It’s Time for Architecture to Celebrate Diversity

Metropolis’s editor in chief looks forward to a more diverse architectural profession.

Courtesy Instagram user satinskyphoto, via the AIA’s Look Up campaign

I’m watching CBS Sunday Morning in early February. It’s the season of darkness and frost, a time when I’m especially vulnerable to warm and inspirational stories. I count on the easy-viewing format of this program, in any season, to rekindle my innate optimism.

During a commercial break, a young woman’s face fills the screen. Pencil in hand, she’s drawing what looks like a building detail. She looks up. I’m watching the debut of “Look Up,” the American Institute of Architects’ (AIA) newest public-awareness campaign. Early on in the clip, it becomes clear that we’re seeing a new conception of architecture. We hardly encounter any white, middle-aged men—the familiar faces of the profession until recently.

Though the reality might not yet match this vision, I can’t help but think that dramatic changes are already afoot. Hopeful signs are everywhere.

A growing number of young women are gaining recognition for their contributions to a humane-built environment. The formidable Liz Ogbu, known for her commitment to impactful design at the community scale, and the irrepressible Katie Swenson, who directs the Enterprise Community Partners’ national design initiatives in affordable-housing development, are only two.

There are also highly visible young men of color making lasting contributions to how we need to think about living in the twenty-first century. The multitalented Vishaan Chakrabarti, partner in SHoP Architects, is one of them. He is a professor in real estate development at Columbia University, one of the 2012 Metropolis Game Changers, and the author of the popular book A Country of Cities: A Manifesto for an Urban America, published by Metropolis Books (2013).

Granted, their numbers are small, but their influence is growing.
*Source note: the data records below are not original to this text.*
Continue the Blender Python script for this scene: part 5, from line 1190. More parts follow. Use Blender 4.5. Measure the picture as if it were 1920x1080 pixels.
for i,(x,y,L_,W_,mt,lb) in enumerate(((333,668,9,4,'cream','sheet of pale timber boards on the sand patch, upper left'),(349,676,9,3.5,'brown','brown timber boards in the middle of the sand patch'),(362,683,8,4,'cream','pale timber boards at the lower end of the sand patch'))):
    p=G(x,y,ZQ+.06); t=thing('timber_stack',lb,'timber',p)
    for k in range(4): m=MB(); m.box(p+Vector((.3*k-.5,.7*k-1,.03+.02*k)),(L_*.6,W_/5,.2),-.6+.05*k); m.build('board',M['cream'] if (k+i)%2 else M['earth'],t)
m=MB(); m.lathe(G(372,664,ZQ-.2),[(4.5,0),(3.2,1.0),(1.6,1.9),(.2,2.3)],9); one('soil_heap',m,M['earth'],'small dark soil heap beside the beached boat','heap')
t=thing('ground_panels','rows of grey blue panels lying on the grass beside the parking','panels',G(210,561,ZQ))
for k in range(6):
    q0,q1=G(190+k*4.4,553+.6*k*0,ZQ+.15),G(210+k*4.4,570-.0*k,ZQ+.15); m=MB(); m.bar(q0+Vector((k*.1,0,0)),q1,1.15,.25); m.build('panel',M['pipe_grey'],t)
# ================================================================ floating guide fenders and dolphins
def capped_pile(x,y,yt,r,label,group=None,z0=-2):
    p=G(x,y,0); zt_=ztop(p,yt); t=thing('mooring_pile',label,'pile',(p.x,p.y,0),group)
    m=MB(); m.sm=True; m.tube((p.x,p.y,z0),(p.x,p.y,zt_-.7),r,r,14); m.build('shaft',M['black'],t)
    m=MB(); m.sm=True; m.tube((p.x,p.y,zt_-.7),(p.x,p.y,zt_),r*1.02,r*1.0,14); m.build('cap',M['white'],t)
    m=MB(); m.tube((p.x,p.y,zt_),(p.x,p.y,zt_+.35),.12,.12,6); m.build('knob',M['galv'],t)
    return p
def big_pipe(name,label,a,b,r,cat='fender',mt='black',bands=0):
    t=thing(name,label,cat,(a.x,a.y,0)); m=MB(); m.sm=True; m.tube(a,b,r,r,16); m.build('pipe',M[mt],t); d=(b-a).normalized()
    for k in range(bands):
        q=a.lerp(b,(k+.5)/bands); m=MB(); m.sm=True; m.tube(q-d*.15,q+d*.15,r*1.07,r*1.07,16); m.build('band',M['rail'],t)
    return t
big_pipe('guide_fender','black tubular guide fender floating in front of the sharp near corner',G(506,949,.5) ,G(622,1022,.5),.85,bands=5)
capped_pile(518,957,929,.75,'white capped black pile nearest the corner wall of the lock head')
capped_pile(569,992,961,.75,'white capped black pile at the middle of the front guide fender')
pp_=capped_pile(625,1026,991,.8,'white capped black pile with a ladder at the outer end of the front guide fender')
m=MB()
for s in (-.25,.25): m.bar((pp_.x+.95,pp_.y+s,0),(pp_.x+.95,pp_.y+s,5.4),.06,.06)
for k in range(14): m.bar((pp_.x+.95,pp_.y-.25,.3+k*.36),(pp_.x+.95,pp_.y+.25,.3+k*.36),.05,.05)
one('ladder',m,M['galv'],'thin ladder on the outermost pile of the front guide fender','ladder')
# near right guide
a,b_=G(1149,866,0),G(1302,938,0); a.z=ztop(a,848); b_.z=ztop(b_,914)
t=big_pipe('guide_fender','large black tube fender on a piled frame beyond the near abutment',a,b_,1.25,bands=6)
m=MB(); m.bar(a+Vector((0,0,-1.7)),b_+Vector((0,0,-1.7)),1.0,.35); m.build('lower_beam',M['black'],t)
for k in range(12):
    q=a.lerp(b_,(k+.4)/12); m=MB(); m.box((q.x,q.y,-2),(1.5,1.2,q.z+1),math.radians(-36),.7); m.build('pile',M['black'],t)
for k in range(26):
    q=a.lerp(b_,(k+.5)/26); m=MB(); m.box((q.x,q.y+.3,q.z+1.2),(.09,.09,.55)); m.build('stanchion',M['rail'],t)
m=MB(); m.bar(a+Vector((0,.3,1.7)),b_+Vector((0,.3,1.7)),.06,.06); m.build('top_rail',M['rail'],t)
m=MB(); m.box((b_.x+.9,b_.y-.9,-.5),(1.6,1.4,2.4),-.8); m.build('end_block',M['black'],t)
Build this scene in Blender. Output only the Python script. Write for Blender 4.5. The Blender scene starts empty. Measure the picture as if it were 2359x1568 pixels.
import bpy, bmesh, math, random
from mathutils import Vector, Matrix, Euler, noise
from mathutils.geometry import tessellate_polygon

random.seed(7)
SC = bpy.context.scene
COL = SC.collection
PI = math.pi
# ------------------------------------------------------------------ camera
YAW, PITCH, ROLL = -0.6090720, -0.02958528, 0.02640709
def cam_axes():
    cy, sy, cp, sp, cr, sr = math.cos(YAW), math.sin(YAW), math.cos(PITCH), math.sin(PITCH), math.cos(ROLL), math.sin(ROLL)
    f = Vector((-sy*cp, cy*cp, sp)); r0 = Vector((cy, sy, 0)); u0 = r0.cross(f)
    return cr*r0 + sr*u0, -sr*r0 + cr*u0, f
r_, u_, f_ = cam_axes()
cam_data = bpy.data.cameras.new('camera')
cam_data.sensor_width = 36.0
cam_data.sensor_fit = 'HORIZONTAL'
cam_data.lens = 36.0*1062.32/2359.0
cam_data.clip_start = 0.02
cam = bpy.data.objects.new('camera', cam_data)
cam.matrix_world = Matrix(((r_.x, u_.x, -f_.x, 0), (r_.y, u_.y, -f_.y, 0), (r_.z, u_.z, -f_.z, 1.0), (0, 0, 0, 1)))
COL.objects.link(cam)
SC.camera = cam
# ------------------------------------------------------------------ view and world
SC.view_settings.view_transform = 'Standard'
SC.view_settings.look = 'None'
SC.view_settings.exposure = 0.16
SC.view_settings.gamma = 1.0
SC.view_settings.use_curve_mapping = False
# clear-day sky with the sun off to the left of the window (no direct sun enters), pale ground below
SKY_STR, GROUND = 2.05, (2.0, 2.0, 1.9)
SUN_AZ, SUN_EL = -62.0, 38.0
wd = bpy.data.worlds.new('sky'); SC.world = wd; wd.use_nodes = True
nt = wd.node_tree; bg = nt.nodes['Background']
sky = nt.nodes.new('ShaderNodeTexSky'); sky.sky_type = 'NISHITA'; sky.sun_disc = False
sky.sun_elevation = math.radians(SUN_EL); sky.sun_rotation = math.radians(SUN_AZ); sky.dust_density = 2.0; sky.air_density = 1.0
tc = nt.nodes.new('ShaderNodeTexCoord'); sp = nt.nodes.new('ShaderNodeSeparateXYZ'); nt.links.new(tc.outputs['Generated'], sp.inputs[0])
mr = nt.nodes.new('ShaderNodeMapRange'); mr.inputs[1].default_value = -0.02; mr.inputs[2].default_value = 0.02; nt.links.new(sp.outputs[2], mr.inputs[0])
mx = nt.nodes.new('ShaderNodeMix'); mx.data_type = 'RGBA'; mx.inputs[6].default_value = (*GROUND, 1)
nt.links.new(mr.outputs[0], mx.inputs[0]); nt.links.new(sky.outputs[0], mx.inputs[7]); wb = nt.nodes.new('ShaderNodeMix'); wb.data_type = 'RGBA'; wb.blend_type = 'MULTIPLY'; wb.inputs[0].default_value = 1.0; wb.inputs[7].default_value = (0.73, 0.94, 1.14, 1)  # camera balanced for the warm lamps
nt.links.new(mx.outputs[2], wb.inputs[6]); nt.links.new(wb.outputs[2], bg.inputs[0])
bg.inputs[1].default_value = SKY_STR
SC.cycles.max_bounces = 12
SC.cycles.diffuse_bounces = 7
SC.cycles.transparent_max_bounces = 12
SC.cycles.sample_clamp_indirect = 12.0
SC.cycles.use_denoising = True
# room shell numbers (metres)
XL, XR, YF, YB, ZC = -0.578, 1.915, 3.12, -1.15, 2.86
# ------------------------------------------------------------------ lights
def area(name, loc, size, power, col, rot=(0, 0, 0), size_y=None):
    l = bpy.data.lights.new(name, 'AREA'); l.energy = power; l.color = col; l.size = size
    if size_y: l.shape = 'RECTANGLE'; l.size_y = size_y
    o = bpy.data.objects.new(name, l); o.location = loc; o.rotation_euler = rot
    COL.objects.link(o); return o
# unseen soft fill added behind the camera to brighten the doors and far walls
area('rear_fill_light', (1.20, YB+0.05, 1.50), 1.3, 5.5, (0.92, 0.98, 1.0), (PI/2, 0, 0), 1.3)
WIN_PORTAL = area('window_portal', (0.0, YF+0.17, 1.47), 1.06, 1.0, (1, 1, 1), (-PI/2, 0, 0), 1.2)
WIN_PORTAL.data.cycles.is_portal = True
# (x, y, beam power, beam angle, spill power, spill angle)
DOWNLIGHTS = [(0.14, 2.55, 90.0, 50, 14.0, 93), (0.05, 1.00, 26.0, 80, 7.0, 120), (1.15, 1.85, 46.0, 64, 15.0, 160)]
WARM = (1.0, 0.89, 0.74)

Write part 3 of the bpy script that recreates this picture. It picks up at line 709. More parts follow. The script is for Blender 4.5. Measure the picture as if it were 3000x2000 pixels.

The AIA knows it needs them if the organization is to survive and thrive in this world of ours that spins at warp speed. Liz, Katie, and Vishaan are there for us to look up to. What their work tells us is what the AIA commercial advocates.

According to the ad, the architect envisions the potential of what can be; her work considers nature, art, and history, as well as the limitations of every project and “the ways around” these limitations. It asserts that architects “look within,” “look through the eyes of others,” and listen to their clients as well as to their own hearts.

When was the last time you heard an architect talk about listening to her heart? Some say this is a fantasy. I recognize “Look Up” as a commercial; and commercials are about image, aspirations, and branding. I am hopeful that this vision has a good chance of becoming the reality—soon.